HBM is also difficult to manufacture. Advanced packaging, stacking, and yield challenges mean supply cannot be expanded quickly. That has turned HBM into one of the most strategically important components in the AI supply chain. HBM pricing and availability today look far more structural than cyclical.

SK Hynix (000660 KS) has emerged as the clear leader in HBM and has become a critical supplier to the AI ecosystem. Samsung (005930 KS) participates across HBM, DRAM, and NAND, bringing scale and breadth that few competitors can match.

DRAM

DRAM serves as the system memory in AI servers. It supports data preparation, CPU-side workloads, and inference pipelines that operate alongside accelerators.

As manufacturers divert capacity toward higher-value HBM production, traditional DRAM supply tightens. At the same time, AI-driven data center demand continues to grow. That combination has restored pricing power in a segment that historically struggled to sustain it. This reallocation dynamic is one of the underappreciated drivers of earnings leverage in memory today.

Among memory chip manufacturers, Micron (MU) sits at the center of this shift, with exposure to both AI-driven DRAM demand and advanced memory products.

NAND Flash and Enterprise SSDs

If HBM and DRAM allow AI models to run, NAND flash and solid-state storage (SSD) determine where AI data lives.

Training datasets, embeddings, inference outputs, and enterprise AI deployments all rely on fast, reliable storage. As AI adoption scales, data creation accelerates, and storage requirements grow accordingly.

SanDisk (SNDK) is directly exposed to this trend through its focus on NAND flash and enterprise SSDs. Kioxia (285A JP) remains one of the largest NAND producers globally, supplying flash and SSDs across cloud and enterprise markets.

This layer benefits not only from performance needs, but from the sheer volume of data AI generates.

Hard Disk Drives and Long-Term Storage

Despite advances in flash storage, hard disk drives (HDDs) remain essential at scale. HDDs offer the lowest cost per bit for storing massive datasets, backups, and archival data. AI does not eliminate traditional storage. It increases demand for it.

Western Digital (WDC) provides exposure to both enterprise SSDs and high-capacity HDDs that are critical for long-term AI data retention. Seagate Technology (STX) plays a similar role, with revenue tied closely to hyperscale data growth rather than short-term semiconductor pricing cycles.

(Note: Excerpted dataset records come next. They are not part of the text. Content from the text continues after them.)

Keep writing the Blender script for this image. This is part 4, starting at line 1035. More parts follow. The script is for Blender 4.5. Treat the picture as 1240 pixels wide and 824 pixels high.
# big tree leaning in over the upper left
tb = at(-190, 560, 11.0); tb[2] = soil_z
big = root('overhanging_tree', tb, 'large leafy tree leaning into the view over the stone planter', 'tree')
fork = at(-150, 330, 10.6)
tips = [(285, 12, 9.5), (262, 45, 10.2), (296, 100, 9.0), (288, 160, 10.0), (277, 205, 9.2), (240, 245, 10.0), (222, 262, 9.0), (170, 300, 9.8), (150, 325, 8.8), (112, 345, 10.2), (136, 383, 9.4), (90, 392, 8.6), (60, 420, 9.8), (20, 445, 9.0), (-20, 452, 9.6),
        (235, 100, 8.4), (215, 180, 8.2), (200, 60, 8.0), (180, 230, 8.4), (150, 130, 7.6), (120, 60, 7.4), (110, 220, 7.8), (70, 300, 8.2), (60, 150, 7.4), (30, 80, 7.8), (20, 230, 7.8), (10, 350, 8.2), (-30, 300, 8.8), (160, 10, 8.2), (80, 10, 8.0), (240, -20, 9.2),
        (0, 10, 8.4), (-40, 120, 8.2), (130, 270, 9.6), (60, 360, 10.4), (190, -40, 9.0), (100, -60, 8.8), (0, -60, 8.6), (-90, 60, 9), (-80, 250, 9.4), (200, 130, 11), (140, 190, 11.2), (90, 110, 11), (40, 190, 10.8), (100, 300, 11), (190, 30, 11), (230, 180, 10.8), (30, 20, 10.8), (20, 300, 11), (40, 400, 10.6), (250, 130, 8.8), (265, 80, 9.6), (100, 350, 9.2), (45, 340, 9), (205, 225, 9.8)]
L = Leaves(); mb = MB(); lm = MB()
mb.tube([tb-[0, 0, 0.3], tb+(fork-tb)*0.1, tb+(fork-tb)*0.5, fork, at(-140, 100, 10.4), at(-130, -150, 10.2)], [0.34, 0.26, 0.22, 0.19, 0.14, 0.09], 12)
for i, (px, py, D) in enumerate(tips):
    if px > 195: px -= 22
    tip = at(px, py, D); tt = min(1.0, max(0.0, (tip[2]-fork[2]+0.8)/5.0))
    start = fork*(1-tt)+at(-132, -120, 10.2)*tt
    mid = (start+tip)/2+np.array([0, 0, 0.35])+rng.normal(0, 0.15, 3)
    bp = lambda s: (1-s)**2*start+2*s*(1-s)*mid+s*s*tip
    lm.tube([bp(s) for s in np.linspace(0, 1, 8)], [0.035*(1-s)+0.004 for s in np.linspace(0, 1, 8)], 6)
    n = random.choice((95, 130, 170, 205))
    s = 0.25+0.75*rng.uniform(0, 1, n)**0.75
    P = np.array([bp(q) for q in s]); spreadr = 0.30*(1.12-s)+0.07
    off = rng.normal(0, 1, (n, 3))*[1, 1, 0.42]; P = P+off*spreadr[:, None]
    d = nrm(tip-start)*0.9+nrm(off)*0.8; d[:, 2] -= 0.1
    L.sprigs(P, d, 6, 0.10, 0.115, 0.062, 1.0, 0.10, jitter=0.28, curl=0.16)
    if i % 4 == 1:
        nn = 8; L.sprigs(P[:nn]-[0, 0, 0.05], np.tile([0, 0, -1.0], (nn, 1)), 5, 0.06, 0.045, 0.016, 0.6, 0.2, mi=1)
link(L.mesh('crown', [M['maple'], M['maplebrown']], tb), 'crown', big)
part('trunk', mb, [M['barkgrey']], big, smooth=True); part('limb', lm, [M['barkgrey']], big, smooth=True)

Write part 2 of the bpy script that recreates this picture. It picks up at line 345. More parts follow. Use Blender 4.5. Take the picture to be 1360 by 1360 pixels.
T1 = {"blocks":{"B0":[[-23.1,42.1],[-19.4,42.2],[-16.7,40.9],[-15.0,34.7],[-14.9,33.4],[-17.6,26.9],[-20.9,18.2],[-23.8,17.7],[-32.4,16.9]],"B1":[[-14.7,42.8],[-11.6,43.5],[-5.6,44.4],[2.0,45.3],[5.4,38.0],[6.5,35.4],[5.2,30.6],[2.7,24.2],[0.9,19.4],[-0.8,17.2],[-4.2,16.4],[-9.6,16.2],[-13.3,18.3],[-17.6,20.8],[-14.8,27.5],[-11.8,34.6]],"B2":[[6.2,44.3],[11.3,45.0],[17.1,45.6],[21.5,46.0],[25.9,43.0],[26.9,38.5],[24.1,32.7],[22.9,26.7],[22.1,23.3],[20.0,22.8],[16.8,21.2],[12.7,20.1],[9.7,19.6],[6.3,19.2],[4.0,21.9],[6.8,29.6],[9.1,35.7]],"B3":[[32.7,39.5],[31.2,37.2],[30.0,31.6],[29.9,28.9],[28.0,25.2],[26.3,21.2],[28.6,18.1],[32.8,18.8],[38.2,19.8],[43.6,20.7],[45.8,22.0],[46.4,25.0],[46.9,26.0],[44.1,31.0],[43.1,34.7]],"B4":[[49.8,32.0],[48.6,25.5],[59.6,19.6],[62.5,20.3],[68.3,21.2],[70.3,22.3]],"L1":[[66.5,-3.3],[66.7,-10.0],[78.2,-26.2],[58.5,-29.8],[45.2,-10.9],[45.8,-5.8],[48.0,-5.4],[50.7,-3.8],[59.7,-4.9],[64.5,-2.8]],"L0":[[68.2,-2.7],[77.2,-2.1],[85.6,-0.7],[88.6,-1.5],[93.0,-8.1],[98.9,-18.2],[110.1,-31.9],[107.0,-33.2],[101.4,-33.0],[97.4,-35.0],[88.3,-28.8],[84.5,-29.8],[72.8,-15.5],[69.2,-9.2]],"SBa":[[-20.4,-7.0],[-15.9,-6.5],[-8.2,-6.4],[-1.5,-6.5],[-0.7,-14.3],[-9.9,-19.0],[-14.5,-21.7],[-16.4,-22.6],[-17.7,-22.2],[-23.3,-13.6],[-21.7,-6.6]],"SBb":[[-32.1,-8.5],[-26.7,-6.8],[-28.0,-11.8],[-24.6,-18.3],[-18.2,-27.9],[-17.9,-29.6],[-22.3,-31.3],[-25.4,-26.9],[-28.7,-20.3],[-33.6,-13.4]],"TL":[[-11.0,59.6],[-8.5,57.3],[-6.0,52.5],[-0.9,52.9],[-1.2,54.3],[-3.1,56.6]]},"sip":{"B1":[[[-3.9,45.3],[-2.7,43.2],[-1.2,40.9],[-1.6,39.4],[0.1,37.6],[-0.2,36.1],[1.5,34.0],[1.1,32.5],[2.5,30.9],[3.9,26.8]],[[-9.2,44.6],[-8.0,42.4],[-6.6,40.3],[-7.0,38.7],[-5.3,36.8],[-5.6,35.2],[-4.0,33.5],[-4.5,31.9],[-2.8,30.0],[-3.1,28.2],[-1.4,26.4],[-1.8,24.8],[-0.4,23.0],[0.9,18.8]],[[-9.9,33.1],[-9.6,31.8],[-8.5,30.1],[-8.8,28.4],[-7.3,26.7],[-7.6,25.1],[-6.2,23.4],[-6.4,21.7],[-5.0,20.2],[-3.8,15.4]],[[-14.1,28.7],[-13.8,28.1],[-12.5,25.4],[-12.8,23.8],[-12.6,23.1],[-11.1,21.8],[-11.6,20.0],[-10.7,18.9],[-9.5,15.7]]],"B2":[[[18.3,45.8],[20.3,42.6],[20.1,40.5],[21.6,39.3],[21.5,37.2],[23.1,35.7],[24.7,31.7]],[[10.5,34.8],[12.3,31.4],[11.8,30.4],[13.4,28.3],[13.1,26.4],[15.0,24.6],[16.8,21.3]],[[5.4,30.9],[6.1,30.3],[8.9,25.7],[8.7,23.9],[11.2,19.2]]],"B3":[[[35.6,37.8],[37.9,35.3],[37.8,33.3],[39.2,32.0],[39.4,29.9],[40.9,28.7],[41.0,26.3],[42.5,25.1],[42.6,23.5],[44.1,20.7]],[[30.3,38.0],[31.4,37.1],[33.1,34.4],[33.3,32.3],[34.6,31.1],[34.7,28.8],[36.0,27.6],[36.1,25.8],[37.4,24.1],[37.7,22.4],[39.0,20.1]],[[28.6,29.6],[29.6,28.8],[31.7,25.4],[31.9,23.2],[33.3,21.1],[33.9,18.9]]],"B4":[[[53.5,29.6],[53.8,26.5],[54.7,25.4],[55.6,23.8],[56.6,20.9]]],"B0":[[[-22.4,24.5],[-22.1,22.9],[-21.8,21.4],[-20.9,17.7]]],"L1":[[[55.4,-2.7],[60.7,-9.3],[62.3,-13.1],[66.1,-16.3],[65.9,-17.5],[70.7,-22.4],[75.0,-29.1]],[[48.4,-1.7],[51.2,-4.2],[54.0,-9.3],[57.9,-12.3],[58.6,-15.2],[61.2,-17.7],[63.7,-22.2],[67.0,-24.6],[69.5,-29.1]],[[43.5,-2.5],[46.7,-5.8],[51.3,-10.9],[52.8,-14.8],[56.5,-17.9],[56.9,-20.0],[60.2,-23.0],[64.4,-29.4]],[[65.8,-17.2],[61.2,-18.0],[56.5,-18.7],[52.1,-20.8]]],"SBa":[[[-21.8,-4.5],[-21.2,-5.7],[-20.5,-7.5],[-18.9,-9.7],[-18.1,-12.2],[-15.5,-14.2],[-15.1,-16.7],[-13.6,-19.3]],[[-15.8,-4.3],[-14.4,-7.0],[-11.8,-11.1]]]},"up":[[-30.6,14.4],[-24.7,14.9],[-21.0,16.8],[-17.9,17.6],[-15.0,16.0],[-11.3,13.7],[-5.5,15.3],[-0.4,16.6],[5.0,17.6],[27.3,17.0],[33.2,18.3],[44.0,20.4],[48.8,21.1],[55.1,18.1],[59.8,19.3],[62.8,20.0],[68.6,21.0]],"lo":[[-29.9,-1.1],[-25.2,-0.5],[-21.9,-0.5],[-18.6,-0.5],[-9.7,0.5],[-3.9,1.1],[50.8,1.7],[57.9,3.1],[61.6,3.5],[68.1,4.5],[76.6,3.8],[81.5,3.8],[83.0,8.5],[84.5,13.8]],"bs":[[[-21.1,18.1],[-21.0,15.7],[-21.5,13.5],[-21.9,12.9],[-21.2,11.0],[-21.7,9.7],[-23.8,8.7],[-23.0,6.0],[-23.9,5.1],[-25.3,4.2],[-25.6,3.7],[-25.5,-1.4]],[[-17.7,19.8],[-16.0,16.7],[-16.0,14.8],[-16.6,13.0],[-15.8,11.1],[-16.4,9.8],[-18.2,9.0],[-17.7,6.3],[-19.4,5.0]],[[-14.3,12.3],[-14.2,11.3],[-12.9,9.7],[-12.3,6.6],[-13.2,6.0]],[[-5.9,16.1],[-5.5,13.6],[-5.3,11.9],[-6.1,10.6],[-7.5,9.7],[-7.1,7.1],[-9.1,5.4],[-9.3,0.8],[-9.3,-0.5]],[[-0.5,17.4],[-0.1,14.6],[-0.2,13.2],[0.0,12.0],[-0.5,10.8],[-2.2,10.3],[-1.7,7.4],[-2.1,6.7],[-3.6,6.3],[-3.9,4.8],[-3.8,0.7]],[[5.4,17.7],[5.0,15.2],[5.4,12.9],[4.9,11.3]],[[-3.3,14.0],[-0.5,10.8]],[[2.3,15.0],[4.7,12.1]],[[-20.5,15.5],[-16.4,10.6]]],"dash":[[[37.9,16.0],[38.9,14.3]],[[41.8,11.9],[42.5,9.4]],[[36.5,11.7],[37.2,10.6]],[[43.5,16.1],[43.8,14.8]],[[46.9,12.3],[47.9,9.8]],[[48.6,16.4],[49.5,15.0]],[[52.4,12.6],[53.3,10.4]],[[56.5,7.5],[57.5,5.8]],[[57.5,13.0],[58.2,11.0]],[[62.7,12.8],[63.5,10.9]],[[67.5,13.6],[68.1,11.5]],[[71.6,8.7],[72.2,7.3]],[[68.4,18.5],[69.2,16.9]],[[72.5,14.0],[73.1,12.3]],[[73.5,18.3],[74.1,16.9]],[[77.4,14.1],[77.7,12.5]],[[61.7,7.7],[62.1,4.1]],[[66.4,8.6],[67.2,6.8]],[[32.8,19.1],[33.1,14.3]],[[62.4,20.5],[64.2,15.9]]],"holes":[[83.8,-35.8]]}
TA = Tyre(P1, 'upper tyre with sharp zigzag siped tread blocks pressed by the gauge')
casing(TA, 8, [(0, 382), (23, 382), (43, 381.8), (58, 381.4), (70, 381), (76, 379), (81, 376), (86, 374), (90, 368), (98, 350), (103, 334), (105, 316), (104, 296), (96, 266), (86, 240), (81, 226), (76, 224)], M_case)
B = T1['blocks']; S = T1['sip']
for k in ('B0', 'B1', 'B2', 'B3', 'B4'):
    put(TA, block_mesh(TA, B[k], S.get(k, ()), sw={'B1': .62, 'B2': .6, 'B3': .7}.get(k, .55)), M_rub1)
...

These companies sit at the far end of the AI data lifecycle, where persistence matters more than speed.

Specialty and Embedded Memory

Beyond the data center, AI also drives demand for specialty memory used in automotive systems, industrial equipment, networking, and edge devices.

GigaDevice (3986 HK) focuses on NOR flash and embedded memory with long design cycles. Winbond Electronics (2344 TT) and Nanya Technology (2408 TT) provide exposure to specialty and commodity DRAM markets tied to global supply-demand dynamics.

These segments tend to be less volatile and benefit from long-term customer commitments rather than spot pricing.

Why This Memory Cycle Looks Different

Investors are right to be cautious given memory’s history. But this cycle differs in important ways.

First, AI-driven demand is structural. Once AI systems are deployed, they require ongoing inference, retraining, monitoring, and data retention. Memory demand becomes recurring rather than episodic.

Second, supply discipline has improved. Years of poor returns forced manufacturers to rationalize capex and prioritize higher-value products instead of flooding the market with capacity.

The Bottom Line

The AI bottleneck has moved.

The industry is transitioning from a phase defined by compute to one constrained by memory bandwidth and storage capacity. That shift is pulling demand across every layer of the memory stack, from high-bandwidth chips next to accelerators to the drives storing petabytes of training data.

Memory has long been viewed as a commodity. In the age of AI, it is increasingly becoming infrastructure.